3. Current Situation Analysis

Industry standards for cast aluminum bronze valves prohibit the use of impregnation for leakage in valve castings but permit repair welding under specific conditions. Research and practical applications of repair welding and impregnation for pressure-bearing aluminum bronze castings have been conducted both in China and internationally. Advances in non-destructive testing technology now enable detection of casting defects regardless of the treatment method used. Thus, it is necessary to reassess the previous restrictions on aluminum bronze valve castings.

4. Repair Welding Process

4.1 Impregnation Method

(1) Impregnation Process

The process begins with rough machining of the valve body or valve bonnet casting, ensuring no holes on the flange surface, followed by high-pressure water jet cleaning of the inner and outer surfaces. The casting is then placed in a vacuum furnace at -0.09 MPa to remove impurities from the pores. Next, the casting is immersed in an impregnating solution, which is forced into the pores at a pressure of 0.4–3 MPa. After impregnation, the casting is cleaned, and the impregnant is cured at 90–100°C using an air furnace for inorganic impregnants or hot water for organic impregnants. Finally, the casting undergoes surface finishing and is subjected to a hydrostatic pressure test.

(2) Impregnants

Bronze valve casting impregnants are classified as either inorganic or organic. Inorganic impregnants, primarily silicate-based solutions such as water glass, are effective for sealing larger capillaries (less than 0.5 mm). Organic impregnants, typically acrylic resin-based, are suited for finer pores (less than 0.3 mm). Aluminum bronze castings, which generally have larger pores than stainless steel, are typically sealed more effectively with inorganic impregnants. Inorganic impregnants are used at temperatures below 230°C and withstand pressures of 2–3 MPa. Organic impregnants tolerate similar temperature ranges but offer greater resistance to pressure. Both types of impregnants are suitable for standard operational conditions of bronze valves.

(3) Scope of Repair

Impregnation is effective for sealing pinhole leaks caused by defects such as porosity and oxidation inclusions.
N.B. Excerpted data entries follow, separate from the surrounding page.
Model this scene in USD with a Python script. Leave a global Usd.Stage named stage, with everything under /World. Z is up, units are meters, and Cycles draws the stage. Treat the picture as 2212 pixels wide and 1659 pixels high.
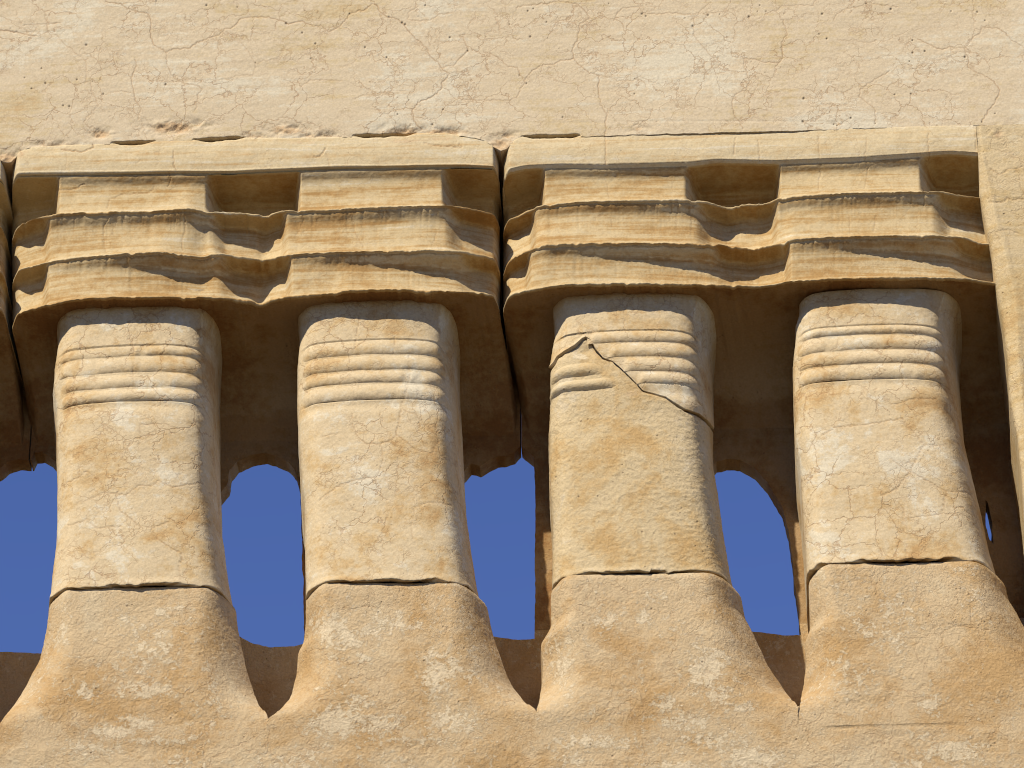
import math, numpy as np, trimesh, usdkit, meshkit
from pxr import Usd, UsdGeom, UsdLux, UsdShade, Sdf, Gf, Vt
from scipy.interpolate import PchipInterpolator
from scipy.spatial import cKDTree
from shapely.geometry import Polygon, box
from shapely import affinity

stage = Usd.Stage.CreateInMemory()
UsdGeom.SetStageUpAxis(stage, UsdGeom.Tokens.z)
UsdGeom.SetStageMetersPerUnit(stage, 1.0)
stage.SetDefaultPrim(UsdGeom.Xform.Define(stage, '/World').GetPrim())
UsdGeom.Scope.Define(stage, '/World/Looks')

# ------------------------------------------------------------------ camera, sky, sun, exposure
PITCH, YAW, FPX, DIST, EYE = math.radians(32.0), math.radians(-3.0), 9500.0, 9.5, 1.6
EXPOSURE = 0.50
SUN_AZ, SUN_EL, SUN_INT = math.radians(35.0), math.radians(42.0), 1.25   # azimuth to the left of the wall's normal
SKY_STRENGTH = 0.094
F = np.array([math.sin(YAW) * math.cos(PITCH), math.cos(YAW) * math.cos(PITCH), math.sin(PITCH)])
R = np.cross(F, [0, 0, 1.0]); R /= np.linalg.norm(R)
U = np.cross(R, F)
ZC = EYE + DIST * math.sin(PITCH)
C = np.array([0, 0, ZC]) - F * DIST
cam = UsdGeom.Camera.Define(stage, '/World/camera')
m = Gf.Matrix4d(*R, 0, *U, 0, *(-F), 0, *C, 1)
cam.AddTransformOp().Set(m)
cam.CreateHorizontalApertureAttr(36.0); cam.CreateVerticalApertureAttr(27.0)
cam.CreateFocalLengthAttr(36.0 * FPX / 2212.0)
cam.CreateClippingRangeAttr(Gf.Vec2f(0.1, 5000))
cam.CreateExposureAttr(EXPOSURE)

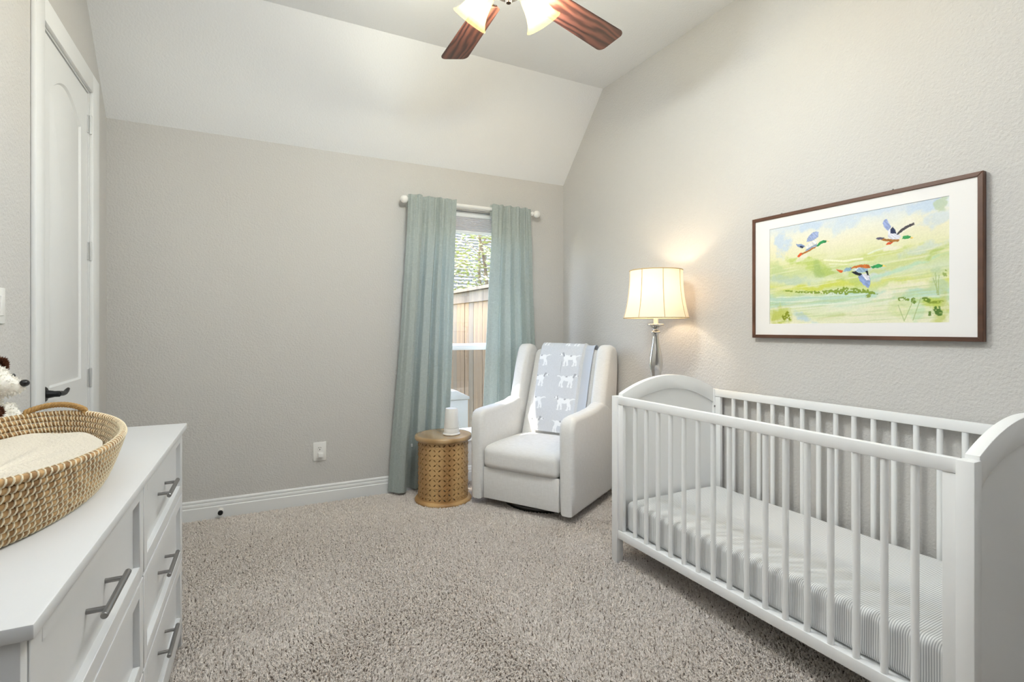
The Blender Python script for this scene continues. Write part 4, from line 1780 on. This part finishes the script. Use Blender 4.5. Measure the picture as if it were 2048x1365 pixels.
# ------------------------------------------------------------------ framed duck picture
FY0, FY1, FZ0, FZ1 = 0.893, 1.862, 1.150, 1.776
pic = thing('framed_picture', (XR, (FY0 + FY1) / 2, FZ0), 'framed painting of three flying ducks in a thin walnut frame', 'picture')
yc = (FY0 + FY1) / 2
a0, a1, h_ = FY0 - yc, FY1 - yc, FZ1 - FZ0
fw = 0.017
for nm, pts in (('a', None),):
    bars = [((a0, 0), (a1, 0), (a1 - fw, fw), (a0 + fw, fw)), ((a1, 0), (a1, h_), (a1 - fw, h_ - fw), (a1 - fw, fw)),
            ((a1, h_), (a0, h_), (a0 + fw, h_ - fw), (a1 - fw, h_ - fw)), ((a0, h_), (a0, 0), (a0 + fw, fw), (a0 + fw, h_ - fw))]
    for bar in bars:
        m_ = MB()
        m_.prism(list(bar), 'x', -0.028, -0.002, 0.0015, 1)
        m_.build('frame_bar', M['walnut'], pic)
m_ = MB()  # unseen hall shell, added so that light behind the camera gets lost
py0, py1, pz0, pz1 = 0.998 - yc, 1.763 - yc, 1.223 - FZ0, 1.709 - FZ0
for (ya, yb, za, zb) in ((a0 + fw - 0.003, py0, fw - 0.003, h_ - fw + 0.003), (py1, a1 - fw + 0.003, fw - 0.003, h_ - fw + 0.003), (py0, py1, fw - 0.003, pz0), (py0, py1, pz1, h_ - fw + 0.003)):
    m_.box(-0.0215, -0.019, ya, yb, za, zb)
m_.build('mat_board', M['mat_board'], pic, angle=0)
m_ = MB()  # unseen hall shell, added so that light behind the camera gets lost
m_.box(-0.017, -0.004, a0 + fw - 0.003, a1 - fw + 0.003, fw - 0.003, h_ - fw + 0.003)
m_.build('backing_board', M['mat_board'], pic, angle=0)
for yy in (1.703, 1.197):
    m_ = MB()
    m_.tube([(-0.012, yy - yc, h_ - 0.001), (-0.012, yy - yc, h_ + 0.004)], 0.002, 8)
    m_.lathe([(0.004, 0), (0.004, 0.002), (0.002, 0.0035)], 10, T(-0.012, yy - yc, h_ + 0.004))
    m_.build('hanging_hook', M['nickel'], pic)

DUCKS = [
((158, 172, 208), [(0.2537, 0.812), (0.2639, 0.8501), (0.2905, 0.8889), (0.3197, 0.9014), (0.3325, 0.8833), (0.3303, 0.8391), (0.3031, 0.8157), (0.2769, 0.8067)]),
((232, 230, 225), [(0.2467, 0.7576), (0.2768, 0.7966), (0.3257, 0.8184), (0.3224, 0.8012), (0.3092, 0.7493), (0.2565, 0.7251)]),
((150, 165, 185), [(0.2499, 0.7315), (0.2832, 0.7549), (0.3223, 0.7813), (0.3254, 0.7508), (0.2896, 0.7284), (0.2464, 0.7099)]),
((176, 112, 48), [(0.2227, 0.7013), (0.2565, 0.72), (0.3027, 0.7487), (0.3189, 0.7452), (0.2895, 0.7213), (0.2497, 0.699), (0.224, 0.6857)]),
((130, 150, 190), [(0.1856, 0.8017), (0.2097, 0.8015), (0.2401, 0.7794), (0.2487, 0.7623), (0.223, 0.7524), (0.1971, 0.7713)]),
((35, 45, 70), [(0.2061, 0.7714), (0.2198, 0.7787), (0.238, 0.7626), (0.2284, 0.7493)]),
((48, 146, 82), [(0.317, 0.7526), (0.3416, 0.7919), (0.3669, 0.7999), (0.383, 0.7912), (0.3792, 0.7735), (0.3541, 0.7693), (0.3273, 0.7454)]),
((236, 212, 130), [(0.383, 0.7902), (0.4009, 0.7822), (0.3817, 0.7768)]),
((217, 92, 42), [(0.1938, 0.676), (0.2091, 0.704), (0.2282, 0.7094), (0.224, 0.6857), (0.2054, 0.6656)]),
((150, 165, 208), [(0.6942, 0.8673), (0.702, 0.8963), (0.7123, 0.9022), (0.7249, 0.8633), (0.7349, 0.8253), (0.7197, 0.794), (0.7044, 0.8246)]),
((225, 225, 235), [(0.7195, 0.7321), (0.7222, 0.8022), (0.7349, 0.8165), (0.7423, 0.7794), (0.7622, 0.7656), (0.7843, 0.7298), (0.772, 0.7092), (0.7372, 0.7173)]),
((38, 48, 80), [(0.7313, 0.7716), (0.7349, 0.8121), (0.7449, 0.827), (0.7548, 0.7937), (0.7607, 0.7599)]),
((78, 72, 76), [(0.7612, 0.7554), (0.7819, 0.7911), (0.811, 0.8178), (0.8442, 0.8343), (0.8465, 0.8124), (0.8205, 0.7981), (0.7916, 0.7756), (0.7696, 0.749)]),
((168, 112, 48), [(0.6757, 0.7442), (0.722, 0.7226), (0.7779, 0.7096), (0.7719, 0.6892), (0.7321, 0.6965), (0.6913, 0.7191)]),
((86, 82, 104), [(0.6574, 0.7468), (0.6758, 0.7505), (0.7042, 0.741), (0.6913, 0.7281), (0.6678, 0.7299)]),
((222, 88, 38), [(0.7107, 0.6747), (0.7194, 0.6967), (0.7482, 0.6946), (0.7346, 0.6739)]),
((60, 155, 85), [(0.7891, 0.7095), (0.794, 0.7317), (0.8157, 0.7351), (0.8309, 0.7228), (0.8275, 0.7065), (0.806, 0.703)]),
((240, 210, 110), [(0.8309, 0.7177), (0.8497, 0.7021), (0.8275, 0.7031)]),
((214, 96, 40), [(0.4381, 0.5112), (0.4572, 0.5015), (0.4797, 0.4885), (0.472, 0.4686), (0.4571, 0.4765)]),
((142, 172, 190), [(0.4779, 0.4783), (0.4985, 0.5142), (0.5331, 0.5088), (0.5227, 0.4774)]),
((202, 112, 48), [(0.5216, 0.5011), (0.5445, 0.521), (0.5837, 0.5285), (0.622, 0.5194), (0.6338, 0.4883), (0.6056, 0.4909), (0.5614, 0.5034)]),
((225, 228, 235), [(0.5273, 0.4814), (0.5614, 0.5043), (0.5781, 0.4989), (0.5613, 0.481)]),
((150, 178, 200), [(0.55, 0.4733), (0.5669, 0.5006), (0.6165, 0.4864), (0.618, 0.4559), (0.5779, 0.4553)]),
((140, 160, 205), [(0.5639, 0.4228), (0.589, 0.4398), (0.6163, 0.436), (0.6297, 0.3884), (0.6279, 0.3383), (0.6214, 0.3096), (0.5942, 0.3402), (0.5722, 0.3863)]),
((228, 226, 236), [(0.5823, 0.4389), (0.6163, 0.4433), (0.6281, 0.3749), (0.608, 0.3865)]),
((28, 34, 46), [(0.5261, 0.4656), (0.55, 0.4733), (0.5879, 0.4418), (0.5751, 0.4269), (0.5442, 0.4442)]),
((28, 34, 46), [(0.6028, 0.4628), (0.6164, 0.4653), (0.6249, 0.4165), (0.612, 0.4292)]),
((50, 150, 85), [(0.6316, 0.5005), (0.6488, 0.5087), (0.6699, 0.5169), (0.6939, 0.5058), (0.6907, 0.4884), (0.6672, 0.4831), (0.6407, 0.4854)]),
((240, 215, 110), [(0.6939, 0.5058), (0.7164, 0.4887), (0.6907, 0.4884)]),
]


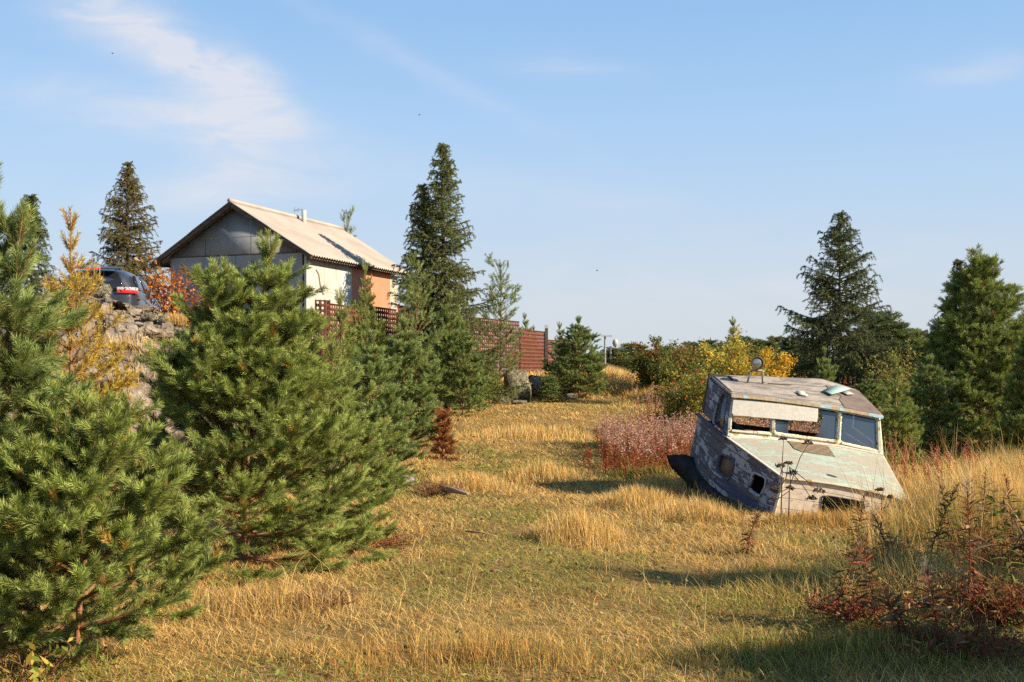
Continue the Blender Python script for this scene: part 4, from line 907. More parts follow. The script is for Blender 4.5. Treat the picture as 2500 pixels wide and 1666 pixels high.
mb = MB()
for q in (((640, 470), (630, 570)), ((606, 600), (603, 690)), ((618, 706), (790, 722)), ((800, 722), (940, 735)), ((965, 735), (1480, 798)), ((1512, 808), (1805, 876)), ((1815, 620), (1828, 880)), ((958, 600), (957, 725)), ((1500, 556), (1490, 780))):
    a_, b_ = wf.at([z1px(*q[0]), z1px(*q[1])], .012); mb.beam(a_, b_, .030, .024)
bb(mb, 'window_trim', 'frame_yellow')
bd = [z1px(*q) for q in ((622, 447), (800, 462), (1050, 487), (1328, 520), (1320, 636), (1100, 622), (850, 600), (632, 583), (622, 560))]
addp('cover_board', wf.grid(200, 80, keep=bd, off=.045, thick=.010), 'aluminium')
mb = MB(); bp = wf.at([z1px(600, 762), z1px(900, 778), z1px(1200, 805), z1px(1500, 838), z1px(1845, 906)], .012)
for a_, b_ in zip(bp[:-1], bp[1:]): mb.beam(a_, b_, .035, .040)
bb(mb, 'sill', 'cream_paint')
# wheelhouse sides, back posts and header
wBLb = P(1716, 1008, 14.30); wBLt = P(1729, 924, 14.30); dv = dBR - dBL
ws = Patch([wBLt, wTL], [wBLb, dBL + [.01, 0, .0]])
if ws.n()[0] > 0: ws.flip = True
hw = rround([z1px(548, 402), z1px(588, 425), z1px(572, 560), z1px(548, 697), z1px(470, 640), z1px(495, 520)], .18)
addp('wheelhouse_side', ws.grid(90, 110, holes=(hw,), thick=.03), 'side_paint')
ringframe(ws, hw, .07, .008, 'window_frame', 'side_paint'); bb(MB().prism(ws.at(hw, -.018), ws.n() * .004), 'window_pane', 'glass')
wBRb, wBRt = wBLb + dv * .98, wBLt + dv * .98
wr_ = Patch([wTR, wBRt], [dBR, wBRb])
if wr_.n()[0] < 0: wr_.flip = True
q0 = [px(wr_.ev(np.array(a), np.array(b))) for a, b in ((.15, .12), (.85, .12), (.85, .8), (.15, .8))]
addp('wheelhouse_side', wr_.grid(60, 60, holes=(np.array(q0),), thick=.03), 'cream_paint')
mb = MB(); mb.beam(wBLt, wBRt, .05, .13); mb.beam(wBLb + [.02, 0, 0], wBLt + [.02, 0, 0], .05, .05); mb.beam(wBRb, wBRt, .05, .05)
c1, c2 = wBLt + (wBRt - wBLt) * .60, wBLb + (wBRb - wBLb) * .55; mb.beam(c2, c1, .09, .04, up=(0, 1, 0)); mb.beam(wBLb + [0, 0, -.12], wBRb + [0, 0, -.12], .05, .06)
bb(mb, 'back_frame', 'dark_in')
# roof
roof = Patch([rBL, rBL + (rBR - rBL) * .25 + [0, 0, .022], rBL + (rBR - rBL) * .5 + [0, 0, .042], P(2005, 931, 14.59), P(2045, 941, 14.62), rBR], [rFL, rFL + (rFR - rFL) * .25, rFL + (rFR - rFL) * .5, rFL + (rFR - rFL) * .75, rFR], bulge=.030)
if roof.n()[2] < 0: roof.flip = True
rf = addp('roof', roof.grid(70, 30, off=.01, thick=.028), 'ply')
fe = [z1px(*q) for q in ((1385, 335), (1500, 350), (1655, 380), (1740, 450), (1860, 575), (1700, 552), (1540, 515), (1495, 450), (1515, 425), (1430, 380))]
addp('roofing_felt', roof.grid(220, 160, keep=fe, off=.016, thick=.005), 'felt')
gp = roof.at([z1px(1358, 405), z1px(1465, 362), z1px(1585, 392), z1px(1430, 440)], .040); bb(MB().prism(gp, roof.n() * .008), 'loose_board', 'turq')
gp = roof.at([z1px(1140, 402), z1px(1200, 408), z1px(1240, 440), z1px(1175, 434)], .026); bb(MB().prism(gp, roof.n() * .010), 'loose_board', 'frame_paint')
gp = roof.at([z1px(1510, 415), z1px(1560, 402), z1px(1612, 432), z1px(1560, 436)], .034); bb(MB().prism(gp, roof.n() * .01), 'loose_board', 'aluminium')
gp = roof.at([z1px(880, 326), z1px(1105, 340)], .018); bb(MB().beam(gp[0], gp[1], .05, .012), 'loose_board', 'ply')
gp = roof.at([z1px(590, 275), z1px(602, 274), z1px(632, 303), z1px(622, 306)], .014); bb(MB().prism(gp, roof.n() * .012), 'loose_board', 'dark_in')
gp = roof.at([z1px(470, 268), z1px(480, 266), z1px(640, 395), z1px(620, 402)], .012); bb(MB().prism(gp, roof.n() * .01), 'roof_batten', 'ply')
mb = MB(); e = [roof.ev(np.array(u), np.array(1.0)) + np.array([0, -.012, -.012]) for u in np.linspace(0, 1, 13)]
for a_, b_ in zip(e[:-1], e[1:]): mb.beam(a_, b_, .014, .036)
bb(mb, 'roof_fascia', 'fascia_paint')
# searchlight on its bracket
sl_c = P(1848, 887, 14.05); ax_ = nrm(np.array([-.05, -1, .02]))
lamp = bb(MB().lathe(sl_c + ax_ * -.11, ax_, [(0, .02), (.02, .055), (.06, .072), (.12, .080), (.135, .085), (.145, .079), (.143, .069), (.12, .067)], 28), 'searchlight', 'lampmetal', smooth=True)
bb(MB().lathe(sl_c + ax_ * .015, ax_, [(0, .069), (.008, .062), (.015, .045), (.019, .022), (.020, .001)], 28), 'lens', 'lampglass', lamp, smooth=True)
lp = roof.at([z1px(748, 322), z1px(872, 328)], .01); br = [P(1833.5, 905.5, 14.05), P(1861, 905, 14.05)]
mb = MB(); mb.tube([lp[0] + [-.03, 0, .0], lp[0], br[0]], .013, 6); mb.tube([lp[1] + [.06, .0, 0], lp[1], br[1]], .013, 6); mb.tube([br[0], br[1]], .013, 6); mb.tube([(br[0] + br[1]) / 2, sl_c], .012, 6)
bb(mb, 'bracket', 'bracket', lamp)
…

These defects typically involve small pore diameters, irregular channels, and large affected areas, making impregnation the most effective method for sealing internal pores. Secondary impregnation may be required for additional sealing. Since leakage often occurs during hydrostatic testing, the test duration for cast aluminum bronze valves should be extended, with close monitoring.

4.2 Repair Welding Method

Defects in aluminum bronze valve castings, such as shrinkage cavities, cracks, sand holes, and holes, can be repaired through welding, provided that the process is performed correctly and the defects are thoroughly removed.

(1) Repair Welding Process

• Defect Identification: Inspect the casting for defects.
• Defect Removal: Use mechanical tools, such as a grinding machine, metal reamer, or drill, to eliminate defects. For cracks, drill stop holes at both ends and grind the defect area into a smooth bevel with at least a 30° angle. Fusion welding techniques should not be used for defect removal.
• Surface Preparation: Ensure the defect area exhibits a metallic luster. Perform a penetrant test (PT) to confirm that no defects remain.
• Preheating: Preheat an area 50 mm around the defect using an oxygen-acetylene torch. Maintain a temperature of 500–600°C, with a minimum preheating time of 5 minutes, depending on the casting thickness.
• Welding: Perform argon arc welding at a controlled, consistent speed.
• Interpass Cleaning: Use a stainless steel brush to remove contaminants between welding passes.
• Stress Reduction: Uniformly strike the repaired area with a flat hammer to relieve stress.
• Stress Relief Tempering: Heat treat and temper the 50 mm area surrounding the repair using an oxygen-acetylene torch at approximately 600°C for at least 5 minutes.
• Slow Cooling: Cover the repaired area with asbestos cloth to facilitate slow cooling.
• Final Finishing & Inspection: Grind the repaired area to a smooth finish, matching the surrounding surface. Perform a PT inspection. If the repair passes, perform a pressure retest and a final leakage inspection.

(2) Key Considerations for Repair

• Defects must be completely removed using mechanical methods to reveal a smooth, clean metal surface.
• The defect area should not exceed 40 mm × 40 mm and must be ground to a smooth bevel to minimize repair-induced stress.
• For cracks, perform a PT inspection before welding; preheat the workpiece, and apply tempering after welding.
• Strict temperature control is essential throughout the process.
• Welding should be performed in a wind-free environment to prevent defects.
• After welding, cover the repaired area with asbestos cloth to ensure slow cooling.

4.3 Surface Treatment

The surface of aluminum bronze valve castings may exhibit defects such as sand detachment and gas porosity with a diameter smaller than 42 mm. Although these defects do not lead to leakage during a water pressure test, they negatively impact the aesthetic quality of the casting. In such cases, a copper-based repair agent can be applied to the defective area. After application, the repair agent should either be heat-cured or allowed to cure naturally for 12 hours. Once cured, the surface should be ground and subjected to stainless steel shot peening to achieve a uniform surface finish that matches the surrounding material. The repair agent has a compressive strength of 92 MPa and an operating temperature limit of 175°C, complying with industry performance standards for bronze valves.

5. Conclusion

After repairing aluminum bronze valve castings through impregnation, repair welding, and surface restoration, the pressure retention time should be extended by two to three times during re-pressure testing. Additionally, the original leakage points and areas prone to defects should be closely monitored. When performed correctly, the majority of defective valves can still meet operational requirements.